Monday, May 26, 2008

who knows?

maybe love isn't meant to last forever. maybe what people who have been together for years see as being "in love" is really just "comfort." and we all like to be comfortable. we all like familiarity.

maybe we're meant to love a person for now. and then when that fades, we're meant to find someone else who we can love until that fades. and so on. maybe we aren't supposed to have only one real true great love. maybe we're meant to have many.

maybe marriage and the idea of eternal love are just boundries set by religions. maybe it's a form of self discipline.

or maybe it depends on the person. maybe some people just simply don't have the capacity to love only one person. but maybe some people can and do fall in love once and stay there forever.

i suppose the big question is, if we really are only meant to have one love, how do we know if the person we spend our whole lives with is the person we're supposed to be with? how do we know we aren't cheating ourselves or someone else out of their great love?

how do we ever really know?

Thursday, May 22, 2008

it seems i forgot how to smile.

call this a mask, call me strong
call me a mess, call me wrong
'cause sick hearts do fine with wasting their time

Tuesday, May 20, 2008

sigh.

i didn't have the greatest morning.
i don't really want to have to interact with people.
i would much rather be home sleeping.
that's all.

Saturday, May 17, 2008

and everything just falls apart.

lately everything has been seeming like a challenge. getting out of bed. showering. getting dressed. going to work during the week, being awake on the weekend. feeling alive. smiling. opening my eyes. standing. sitting. not going crazy.
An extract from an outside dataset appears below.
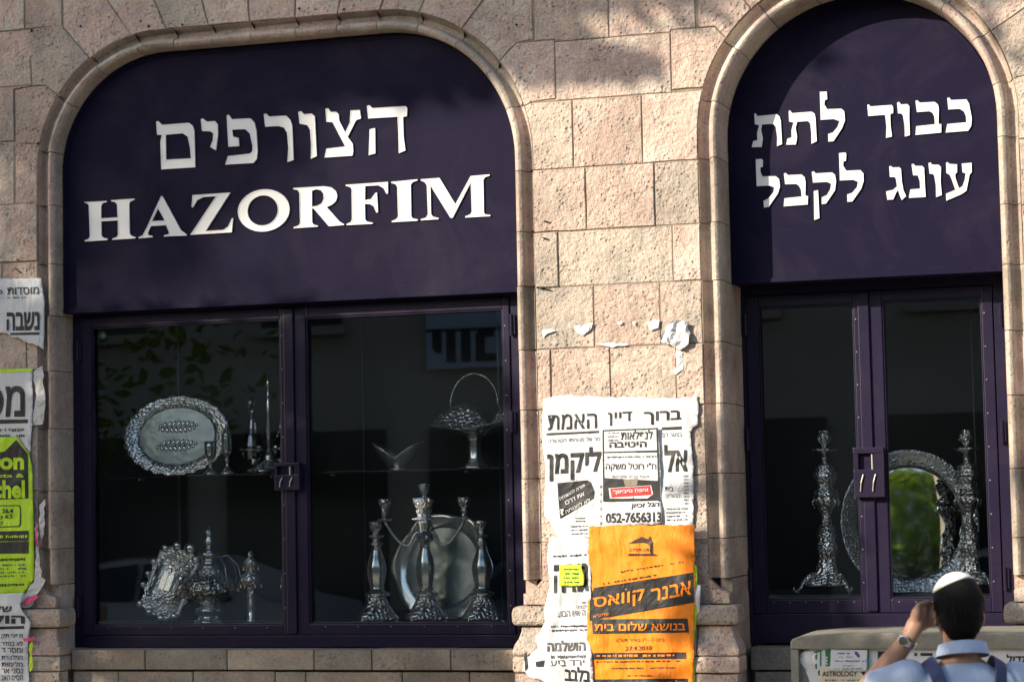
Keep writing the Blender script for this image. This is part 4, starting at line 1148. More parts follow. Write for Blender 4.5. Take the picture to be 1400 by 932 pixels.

things are just crumbling.

i said it on my livejournal and i guess i'll say it here: i've been feeling detached. i don't know why. i'm not entirely sure when it started and i don't have a clue when it will end. i'm not very certain of anything right now.

all i really know at this very moment is that i can't wait until this heat goes away and i would absolutely love to have someone to just waste time with.